Start
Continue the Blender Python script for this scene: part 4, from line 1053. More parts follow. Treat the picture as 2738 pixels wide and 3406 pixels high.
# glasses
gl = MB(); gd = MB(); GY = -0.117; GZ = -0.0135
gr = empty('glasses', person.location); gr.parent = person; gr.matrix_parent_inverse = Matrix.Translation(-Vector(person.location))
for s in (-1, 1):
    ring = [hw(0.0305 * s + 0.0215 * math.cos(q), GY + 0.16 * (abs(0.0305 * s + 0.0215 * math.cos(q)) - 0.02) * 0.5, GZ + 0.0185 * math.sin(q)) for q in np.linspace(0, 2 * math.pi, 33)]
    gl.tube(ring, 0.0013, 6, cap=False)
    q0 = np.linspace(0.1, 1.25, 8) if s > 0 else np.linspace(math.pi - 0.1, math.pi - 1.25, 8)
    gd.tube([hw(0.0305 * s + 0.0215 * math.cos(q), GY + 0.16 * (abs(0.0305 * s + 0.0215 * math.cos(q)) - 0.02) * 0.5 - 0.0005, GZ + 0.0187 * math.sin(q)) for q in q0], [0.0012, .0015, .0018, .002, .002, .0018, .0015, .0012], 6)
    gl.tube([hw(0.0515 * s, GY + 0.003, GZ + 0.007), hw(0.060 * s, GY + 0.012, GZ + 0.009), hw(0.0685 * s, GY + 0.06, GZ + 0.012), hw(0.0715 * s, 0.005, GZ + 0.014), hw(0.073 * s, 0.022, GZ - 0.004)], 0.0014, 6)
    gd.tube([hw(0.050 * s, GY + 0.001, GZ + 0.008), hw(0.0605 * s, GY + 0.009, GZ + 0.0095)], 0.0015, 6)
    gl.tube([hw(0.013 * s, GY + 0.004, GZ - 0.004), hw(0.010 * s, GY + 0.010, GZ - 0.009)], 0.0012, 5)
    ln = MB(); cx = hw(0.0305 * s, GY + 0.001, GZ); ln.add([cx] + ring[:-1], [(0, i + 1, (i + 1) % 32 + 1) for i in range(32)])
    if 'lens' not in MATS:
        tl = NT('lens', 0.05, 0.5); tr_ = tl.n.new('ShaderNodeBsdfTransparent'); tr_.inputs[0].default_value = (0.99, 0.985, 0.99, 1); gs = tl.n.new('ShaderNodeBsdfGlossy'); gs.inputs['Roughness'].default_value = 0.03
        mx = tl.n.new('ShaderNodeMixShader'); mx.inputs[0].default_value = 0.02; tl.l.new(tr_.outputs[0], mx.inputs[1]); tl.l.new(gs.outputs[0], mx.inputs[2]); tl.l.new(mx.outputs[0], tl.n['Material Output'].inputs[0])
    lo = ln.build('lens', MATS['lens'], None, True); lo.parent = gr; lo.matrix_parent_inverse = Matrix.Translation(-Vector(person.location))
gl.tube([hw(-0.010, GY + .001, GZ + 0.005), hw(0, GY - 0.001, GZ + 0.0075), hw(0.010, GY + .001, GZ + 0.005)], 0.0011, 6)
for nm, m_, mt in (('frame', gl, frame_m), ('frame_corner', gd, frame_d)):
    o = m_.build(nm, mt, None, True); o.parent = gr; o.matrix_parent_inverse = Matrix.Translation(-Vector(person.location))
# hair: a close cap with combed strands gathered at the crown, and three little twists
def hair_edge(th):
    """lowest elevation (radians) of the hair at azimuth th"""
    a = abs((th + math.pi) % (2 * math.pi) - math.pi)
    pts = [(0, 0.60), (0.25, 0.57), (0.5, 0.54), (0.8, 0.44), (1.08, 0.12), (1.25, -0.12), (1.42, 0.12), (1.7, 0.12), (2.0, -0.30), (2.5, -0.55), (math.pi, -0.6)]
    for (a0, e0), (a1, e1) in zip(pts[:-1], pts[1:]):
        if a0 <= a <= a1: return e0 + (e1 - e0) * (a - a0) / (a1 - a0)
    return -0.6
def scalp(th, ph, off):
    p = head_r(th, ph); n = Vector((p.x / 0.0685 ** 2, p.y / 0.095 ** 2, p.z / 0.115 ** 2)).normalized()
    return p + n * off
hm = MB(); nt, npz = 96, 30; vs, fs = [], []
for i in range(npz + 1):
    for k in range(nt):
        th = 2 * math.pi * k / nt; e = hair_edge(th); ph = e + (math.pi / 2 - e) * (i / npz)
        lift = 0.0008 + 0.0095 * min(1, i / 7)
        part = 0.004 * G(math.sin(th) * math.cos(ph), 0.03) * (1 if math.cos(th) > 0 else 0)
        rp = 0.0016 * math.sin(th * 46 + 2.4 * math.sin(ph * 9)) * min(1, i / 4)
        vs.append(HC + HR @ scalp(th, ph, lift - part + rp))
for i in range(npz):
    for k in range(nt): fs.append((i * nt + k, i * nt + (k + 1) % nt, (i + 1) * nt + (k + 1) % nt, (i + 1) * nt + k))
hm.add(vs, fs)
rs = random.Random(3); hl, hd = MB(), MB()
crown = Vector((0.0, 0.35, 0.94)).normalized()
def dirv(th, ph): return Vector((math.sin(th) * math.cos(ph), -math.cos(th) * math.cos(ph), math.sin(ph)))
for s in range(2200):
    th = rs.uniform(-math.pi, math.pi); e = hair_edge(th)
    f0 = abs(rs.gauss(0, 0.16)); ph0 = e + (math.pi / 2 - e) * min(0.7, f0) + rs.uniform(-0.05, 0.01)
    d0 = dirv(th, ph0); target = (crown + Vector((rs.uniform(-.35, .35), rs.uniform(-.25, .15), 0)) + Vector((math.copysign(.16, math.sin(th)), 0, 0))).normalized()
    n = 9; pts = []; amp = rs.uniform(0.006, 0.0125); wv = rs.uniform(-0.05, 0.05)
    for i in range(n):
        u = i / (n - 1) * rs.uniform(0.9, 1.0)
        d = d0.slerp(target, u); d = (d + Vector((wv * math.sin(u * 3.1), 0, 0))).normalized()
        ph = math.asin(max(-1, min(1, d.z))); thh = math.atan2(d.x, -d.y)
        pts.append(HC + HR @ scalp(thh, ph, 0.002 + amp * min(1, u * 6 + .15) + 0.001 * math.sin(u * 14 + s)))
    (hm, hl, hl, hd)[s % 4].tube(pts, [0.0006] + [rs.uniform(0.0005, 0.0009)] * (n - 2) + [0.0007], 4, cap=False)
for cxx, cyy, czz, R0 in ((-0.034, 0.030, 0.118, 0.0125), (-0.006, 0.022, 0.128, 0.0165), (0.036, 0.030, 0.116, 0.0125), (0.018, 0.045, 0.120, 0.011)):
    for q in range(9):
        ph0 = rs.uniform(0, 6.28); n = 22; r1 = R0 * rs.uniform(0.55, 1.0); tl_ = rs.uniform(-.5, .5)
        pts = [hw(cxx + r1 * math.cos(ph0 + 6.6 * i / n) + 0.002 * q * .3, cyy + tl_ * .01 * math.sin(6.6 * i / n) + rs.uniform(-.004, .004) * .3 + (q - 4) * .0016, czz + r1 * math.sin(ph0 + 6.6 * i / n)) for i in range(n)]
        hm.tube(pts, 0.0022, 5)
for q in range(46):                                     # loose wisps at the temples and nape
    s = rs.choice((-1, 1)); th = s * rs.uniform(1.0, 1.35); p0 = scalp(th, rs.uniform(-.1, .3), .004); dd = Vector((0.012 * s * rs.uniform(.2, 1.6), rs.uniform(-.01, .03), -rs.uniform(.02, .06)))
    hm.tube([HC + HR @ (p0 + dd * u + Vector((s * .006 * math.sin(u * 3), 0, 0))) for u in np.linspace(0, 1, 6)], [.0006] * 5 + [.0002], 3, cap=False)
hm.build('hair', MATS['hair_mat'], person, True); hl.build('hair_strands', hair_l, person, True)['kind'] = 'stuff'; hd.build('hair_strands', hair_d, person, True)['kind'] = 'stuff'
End
▶ Exercise directions: Copy every line verbatim.

▶ Task output:
Continue the Blender Python script for this scene: part 4, from line 1053. More parts follow. Treat the picture as 2738 pixels wide and 3406 pixels high.
# glasses
gl = MB(); gd = MB(); GY = -0.117; GZ = -0.0135
gr = empty('glasses', person.location); gr.parent = person; gr.matrix_parent_inverse = Matrix.Translation(-Vector(person.location))
for s in (-1, 1):
    ring = [hw(0.0305 * s + 0.0215 * math.cos(q), GY + 0.16 * (abs(0.0305 * s + 0.0215 * math.cos(q)) - 0.02) * 0.5, GZ + 0.0185 * math.sin(q)) for q in np.linspace(0, 2 * math.pi, 33)]
    gl.tube(ring, 0.0013, 6, cap=False)
    q0 = np.linspace(0.1, 1.25, 8) if s > 0 else np.linspace(math.pi - 0.1, math.pi - 1.25, 8)
    gd.tube([hw(0.0305 * s + 0.0215 * math.cos(q), GY + 0.16 * (abs(0.0305 * s + 0.0215 * math.cos(q)) - 0.02) * 0.5 - 0.0005, GZ + 0.0187 * math.sin(q)) for q in q0], [0.0012, .0015, .0018, .002, .002, .0018, .0015, .0012], 6)
    gl.tube([hw(0.0515 * s, GY + 0.003, GZ + 0.007), hw(0.060 * s, GY + 0.012, GZ + 0.009), hw(0.0685 * s, GY + 0.06, GZ + 0.012), hw(0.0715 * s, 0.005, GZ + 0.014), hw(0.073 * s, 0.022, GZ - 0.004)], 0.0014, 6)
    gd.tube([hw(0.050 * s, GY + 0.001, GZ + 0.008), hw(0.0605 * s, GY + 0.009, GZ + 0.0095)], 0.0015, 6)
    gl.tube([hw(0.013 * s, GY + 0.004, GZ - 0.004), hw(0.010 * s, GY + 0.010, GZ - 0.009)], 0.0012, 5)
    ln = MB(); cx = hw(0.0305 * s, GY + 0.001, GZ); ln.add([cx] + ring[:-1], [(0, i + 1, (i + 1) % 32 + 1) for i in range(32)])
    if 'lens' not in MATS:
        tl = NT('lens', 0.05, 0.5); tr_ = tl.n.new('ShaderNodeBsdfTransparent'); tr_.inputs[0].default_value = (0.99, 0.985, 0.99, 1); gs = tl.n.new('ShaderNodeBsdfGlossy'); gs.inputs['Roughness'].default_value = 0.03
        mx = tl.n.new('ShaderNodeMixShader'); mx.inputs[0].default_value = 0.02; tl.l.new(tr_.outputs[0], mx.inputs[1]); tl.l.new(gs.outputs[0], mx.inputs[2]); tl.l.new(mx.outputs[0], tl.n['Material Output'].inputs[0])
    lo = ln.build('lens', MATS['lens'], None, True); lo.parent = gr; lo.matrix_parent_inverse = Matrix.Translation(-Vector(person.location))
gl.tube([hw(-0.010, GY + .001, GZ + 0.005), hw(0, GY - 0.001, GZ + 0.0075), hw(0.010, GY + .001, GZ + 0.005)], 0.0011, 6)
for nm, m_, mt in (('frame', gl, frame_m), ('frame_corner', gd, frame_d)):
    o = m_.build(nm, mt, None, True); o.parent = gr; o.matrix_parent_inverse = Matrix.Translation(-Vector(person.location))
# hair: a close cap with combed strands gathered at the crown, and three little twists
def hair_edge(th):
    """lowest elevation (radians) of the hair at azimuth th"""
    a = abs((th + math.pi) % (2 * math.pi) - math.pi)
    pts = [(0, 0.60), (0.25, 0.57), (0.5, 0.54), (0.8, 0.44), (1.08, 0.12), (1.25, -0.12), (1.42, 0.12), (1.7, 0.12), (2.0, -0.30), (2.5, -0.55), (math.pi, -0.6)]
    for (a0, e0), (a1, e1) in zip(pts[:-1], pts[1:]):
        if a0 <= a <= a1: return e0 + (e1 - e0) * (a - a0) / (a1 - a0)
    return -0.6
def scalp(th, ph, off):
    p = head_r(th, ph); n = Vector((p.x / 0.0685 ** 2, p.y / 0.095 ** 2, p.z / 0.115 ** 2)).normalized()
    return p + n * off
hm = MB(); nt, npz = 96, 30; vs, fs = [], []
for i in range(npz + 1):
    for k in range(nt):
        th = 2 * math.pi * k / nt; e = hair_edge(th); ph = e + (math.pi / 2 - e) * (i / npz)
        lift = 0.0008 + 0.0095 * min(1, i / 7)
        part = 0.004 * G(math.sin(th) * math.cos(ph), 0.03) * (1 if math.cos(th) > 0 else 0)
        rp = 0.0016 * math.sin(th * 46 + 2.4 * math.sin(ph * 9)) * min(1, i / 4)
        vs.append(HC + HR @ scalp(th, ph, lift - part + rp))
for i in range(npz):
    for k in range(nt): fs.append((i * nt + k, i * nt + (k + 1) % nt, (i + 1) * nt + (k + 1) % nt, (i + 1) * nt + k))
hm.add(vs, fs)
rs = random.Random(3); hl, hd = MB(), MB()
crown = Vector((0.0, 0.35, 0.94)).normalized()
def dirv(th, ph): return Vector((math.sin(th) * math.cos(ph), -math.cos(th) * math.cos(ph), math.sin(ph)))
for s in range(2200):
    th = rs.uniform(-math.pi, math.pi); e = hair_edge(th)
    f0 = abs(rs.gauss(0, 0.16)); ph0 = e + (math.pi / 2 - e) * min(0.7, f0) + rs.uniform(-0.05, 0.01)
    d0 = dirv(th, ph0); target = (crown + Vector((rs.uniform(-.35, .35), rs.uniform(-.25, .15), 0)) + Vector((math.copysign(.16, math.sin(th)), 0, 0))).normalized()
    n = 9; pts = []; amp = rs.uniform(0.006, 0.0125); wv = rs.uniform(-0.05, 0.05)
    for i in range(n):
        u = i / (n - 1) * rs.uniform(0.9, 1.0)
        d = d0.slerp(target, u); d = (d + Vector((wv * math.sin(u * 3.1), 0, 0))).normalized()
        ph = math.asin(max(-1, min(1, d.z))); thh = math.atan2(d.x, -d.y)
        pts.append(HC + HR @ scalp(thh, ph, 0.002 + amp * min(1, u * 6 + .15) + 0.001 * math.sin(u * 14 + s)))
    (hm, hl, hl, hd)[s % 4].tube(pts, [0.0006] + [rs.uniform(0.0005, 0.0009)] * (n - 2) + [0.0007], 4, cap=False)
for cxx, cyy, czz, R0 in ((-0.034, 0.030, 0.118, 0.0125), (-0.006, 0.022, 0.128, 0.0165), (0.036, 0.030, 0.116, 0.0125), (0.018, 0.045, 0.120, 0.011)):
    for q in range(9):
        ph0 = rs.uniform(0, 6.28); n = 22; r1 = R0 * rs.uniform(0.55, 1.0); tl_ = rs.uniform(-.5, .5)
        pts = [hw(cxx + r1 * math.cos(ph0 + 6.6 * i / n) + 0.002 * q * .3, cyy + tl_ * .01 * math.sin(6.6 * i / n) + rs.uniform(-.004, .004) * .3 + (q - 4) * .0016, czz + r1 * math.sin(ph0 + 6.6 * i / n)) for i in range(n)]
        hm.tube(pts, 0.0022, 5)
for q in range(46):                                     # loose wisps at the temples and nape
    s = rs.choice((-1, 1)); th = s * rs.uniform(1.0, 1.35); p0 = scalp(th, rs.uniform(-.1, .3), .004); dd = Vector((0.012 * s * rs.uniform(.2, 1.6), rs.uniform(-.01, .03), -rs.uniform(.02, .06)))
    hm.tube([HC + HR @ (p0 + dd * u + Vector((s * .006 * math.sin(u * 3), 0, 0))) for u in np.linspace(0, 1, 6)], [.0006] * 5 + [.0002], 3, cap=False)
hm.build('hair', MATS['hair_mat'], person, True); hl.build('hair_strands', hair_l, person, True)['kind'] = 'stuff'; hd.build('hair_strands', hair_d, person, True)['kind'] = 'stuff'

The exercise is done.